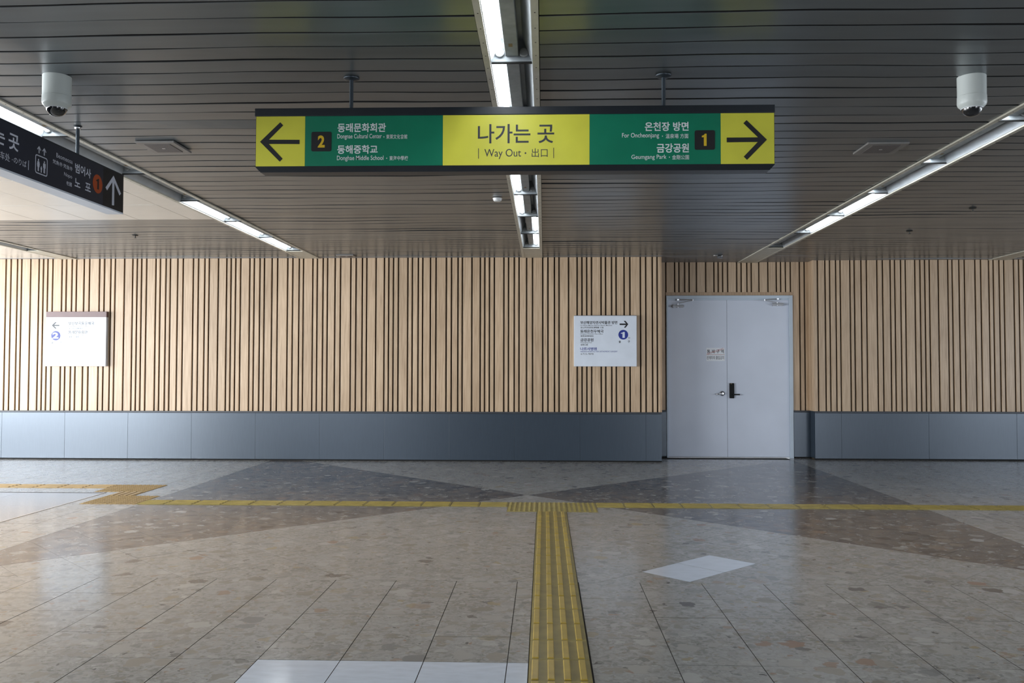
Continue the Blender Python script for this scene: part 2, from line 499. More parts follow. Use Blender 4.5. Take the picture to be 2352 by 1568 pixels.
def tube(name, p, q, r, mat, parent, seg=14):
    return put(name, tube_mesh(p, q, r, mat, seg), parent, p)


def to_plane(plane, u, v, at):
    return (u, at, v) if plane == 'Y' else (at, u, v)


def shape(name, pts, plane, at, thick, mat, parent):
    """Flat outline in the plane y=at (facing -y) or x=at (facing +x), standing proud by thick."""
    cu = sum(p[0] for p in pts) / len(pts)
    cv = sum(p[1] for p in pts) / len(pts)
    front = -thick if plane == 'Y' else thick
    n = len(pts)
    vs = [to_plane(plane, u - cu, v - cv, front) for u, v in pts] + [to_plane(plane, u - cu, v - cv, 0) for u, v in pts]
    fs = [tuple(range(n)), tuple(range(2 * n - 1, n - 1, -1))]
    for i in range(n):
        j = (i + 1) % n
        fs.append((i, n + i, n + j, j))
    me = mesh_of(name, vs, fs, mat)
    bm = bmesh.new()
    bm.from_mesh(me)
    bmesh.ops.recalc_face_normals(bm, faces=bm.faces)
    bm.to_mesh(me)
    bm.free()
    return put(name, me, parent, to_plane(plane, cu, cv, at))


def rounded(rect, r, n=6):
    x0, z0, x1, z1 = rect
    out = []
    for cx, cz, a0 in ((x1 - r, z1 - r, 0), (x0 + r, z1 - r, 90), (x0 + r, z0 + r, 180), (x1 - r, z0 + r, 270)):
        for i in range(n + 1):
            a = math.radians(a0 + 90 * i / n)
            out.append((cx + r * math.cos(a), cz + r * math.sin(a)))
    return out


def disc(cu, cv, ru, rv=None, n=40):
    rv = ru if rv is None else rv
    return [(cu + ru * math.cos(2 * math.pi * i / n), cv + rv * math.sin(2 * math.pi * i / n)) for i in range(n)]


def lettering(body, rect, plane, at, mat, parent, bold=0.0):
    """Printed line of writing that fills rect (u0, v0, u1, v1) on the plane."""
    cu = bpy.data.curves.new('lettering', 'FONT')
    cu.body = body
    cu.offset = bold
    cu.resolution_u = 4
    t = bpy.data.objects.new('lettering', cu)
    me = bpy.data.meshes.new_from_object(t)
    bpy.data.objects.remove(t)
    bpy.data.curves.remove(cu)
    me.materials.clear()
    me.materials.append(MATS[mat])
    xs = [v.co.x for v in me.vertices]
    ys = [v.co.y for v in me.vertices]
    if not xs:
        return None
    u0, v0, u1, v1 = rect
    su = (u1 - u0) / max(1e-6, max(xs) - min(xs))
    sv = (v1 - v0) / max(1e-6, max(ys) - min(ys))
    mx, my = min(xs), min(ys)
    for v in me.vertices:
        v.co = Vector(to_plane(plane, (v.co.x - mx) * su, (v.co.y - my) * sv, 0))
    me.update()
    return put('lettering', me, parent, to_plane(plane, u0, v0, at))


def numeral_one(rect, plane, at, mat, parent):
    u0, v0, u1, v1 = rect
    pts = [(0.42, 0.0), (1.0, 0.0), (1.0, 1.0), (0.62, 1.0), (0.45, 0.90), (0.0, 0.83), (0.0, 0.70), (0.42, 0.72)]
    return shape('numeral', [(u0 + a * (u1 - u0), v0 + b * (v1 - v0)) for a, b in pts], plane, at, 0.0006, mat, parent)


# ------------------------------------------------------------------ floor
CX, CY, P = -0.177, 9.885, 0.4025        # centre of the laid square, tile pitch
SQ = (CX - 10 * P, CX + 10 * P, CY - 10 * P, CY + 10 * P)
S2 = math.sqrt(0.5)
floor = box('floor', (ROOM[0], ROOM[1]), (ROOM[2], ROOM[3]), (-0.2, -0.004), 'grout')
tag(floor, 'polished stone floor of beige and dark brown marble tiles', kind='structure')


def clip(poly, a, b, c, keep=1):
    """Keep the part of a convex polygon where a*x + b*y <= c (keep=1) or >= c (keep=-1)."""
    out = []
    n = len(poly)
    for i in range(n):
        p, q = poly[i], poly[(i + 1) % n]
        dp = (a * p[0] + b * p[1] - c) * keep
        dq = (a * q[0] + b * q[1] - c) * keep
        if dp <= 1e-9:
            out.append(p)
        if (dp < -1e-9 and dq > 1e-9) or (dp > 1e-9 and dq < -1e-9):
            t = dp / (dp - dq)
            out.append((p[0] + t * (q[0] - p[0]), p[1] + t * (q[1] - p[1])))
    return out


def area(poly):
    return abs(sum(poly[i][0] * poly[(i + 1) % len(poly)][1] - poly[(i + 1) % len(poly)][0] * poly[i][1] for i in range(len(poly)))) / 2 if len(poly) > 2 else 0


def minus(polys, rect):
    """Convex polygons with an upright rectangle taken out of them."""
    x0, x1, y0, y1 = rect
    out = []
    for p in polys:
        xs = [q[0] for q in p]
        ys = [q[1] for q in p]
        if max(xs) <= x0 or min(xs) >= x1 or max(ys) <= y0 or min(ys) >= y1:
            out.append(p)
            continue
        rest = p
        for a, b, c, k in ((1, 0, x0, 1), (1, 0, x1, -1), (0, 1, y0, 1), (0, 1, y1, -1)):
            piece = clip(rest, a, b, c, k)
            if area(piece) > 4e-4:
                out.append(piece)
            rest = clip(rest, a, b, c, -k)
            if area(rest) < 1e-6:
                break
    return out


# tactile paving footprints (x0, x1, y0, y1)
TAC = dict(lead=(-0.077, 0.2235, 2.52, 8.728), cross=(-4.24, 7.6, 9.026, 9.324), tee=(-0.372, 0.532, 8.728, 9.324),
           bend=(-4.836, -4.24, 9.026, 9.622), link=(-4.84, -4.545, 9.622, 9.93), turn=(-5.145, -4.55, 9.93, 10.525), far=(-9.9, -5.145, 10.227, 10.525))
GREY = (-12.4, -4.99, 2.4, 9.845)
HOLES = [TAC[k] for k in TAC] + [(GREY[0], GREY[1] + 0.022, GREY[2], GREY[3] + 0.014)]

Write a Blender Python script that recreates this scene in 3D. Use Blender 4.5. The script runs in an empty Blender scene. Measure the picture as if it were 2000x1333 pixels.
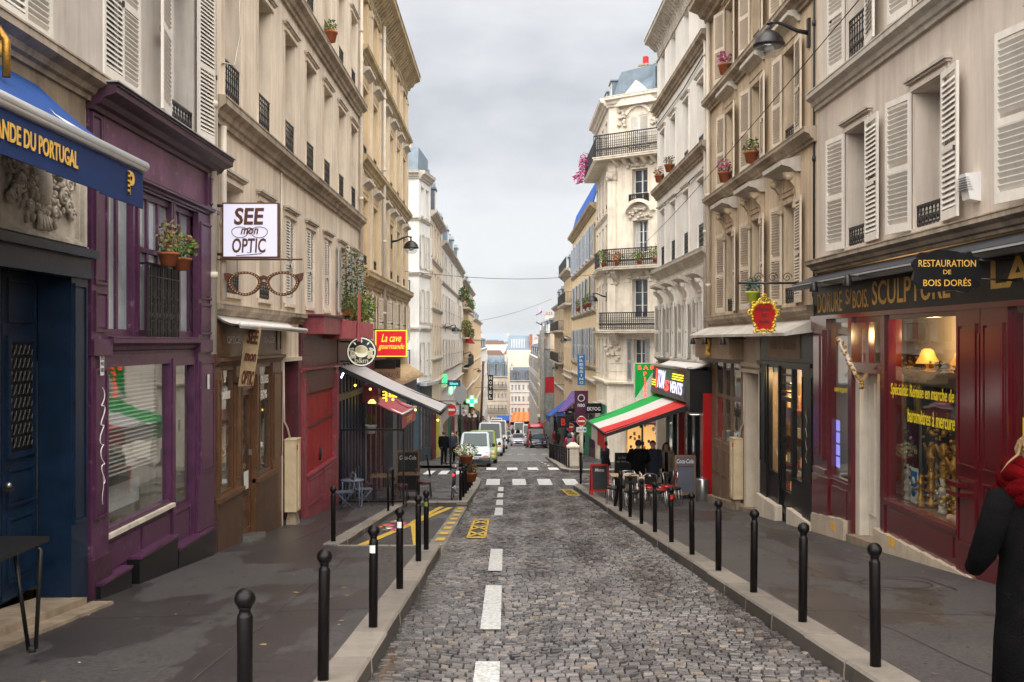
----------
*EXERCISE DIRECTIONS*: Write out again, exactly, the lines from the start of the listing up to the line containing "return [(cu +", with both ends and without pictures.

*WRITTEN ANSWER*:
Continue the Blender Python script for this scene: part 2, from line 499. More parts follow. Use Blender 4.5. Take the picture to be 2352 by 1568 pixels.
def tube(name, p, q, r, mat, parent, seg=14):
    return put(name, tube_mesh(p, q, r, mat, seg), parent, p)


def to_plane(plane, u, v, at):
    return (u, at, v) if plane == 'Y' else (at, u, v)


def shape(name, pts, plane, at, thick, mat, parent):
    """Flat outline in the plane y=at (facing -y) or x=at (facing +x), standing proud by thick."""
    cu = sum(p[0] for p in pts) / len(pts)
    cv = sum(p[1] for p in pts) / len(pts)
    front = -thick if plane == 'Y' else thick
    n = len(pts)
    vs = [to_plane(plane, u - cu, v - cv, front) for u, v in pts] + [to_plane(plane, u - cu, v - cv, 0) for u, v in pts]
    fs = [tuple(range(n)), tuple(range(2 * n - 1, n - 1, -1))]
    for i in range(n):
        j = (i + 1) % n
        fs.append((i, n + i, n + j, j))
    me = mesh_of(name, vs, fs, mat)
    bm = bmesh.new()
    bm.from_mesh(me)
    bmesh.ops.recalc_face_normals(bm, faces=bm.faces)
    bm.to_mesh(me)
    bm.free()
    return put(name, me, parent, to_plane(plane, cu, cv, at))


def rounded(rect, r, n=6):
    x0, z0, x1, z1 = rect
    out = []
    for cx, cz, a0 in ((x1 - r, z1 - r, 0), (x0 + r, z1 - r, 90), (x0 + r, z0 + r, 180), (x1 - r, z0 + r, 270)):
        for i in range(n + 1):
            a = math.radians(a0 + 90 * i / n)
            out.append((cx + r * math.cos(a), cz + r * math.sin(a)))
    return out


def disc(cu, cv, ru, rv=None, n=40):
    rv = ru if rv is None else rv
    return [(cu + ru * math.cos(2 * math.pi * i / n), cv + rv * math.sin(2 * math.pi * i / n)) for i in range(n)]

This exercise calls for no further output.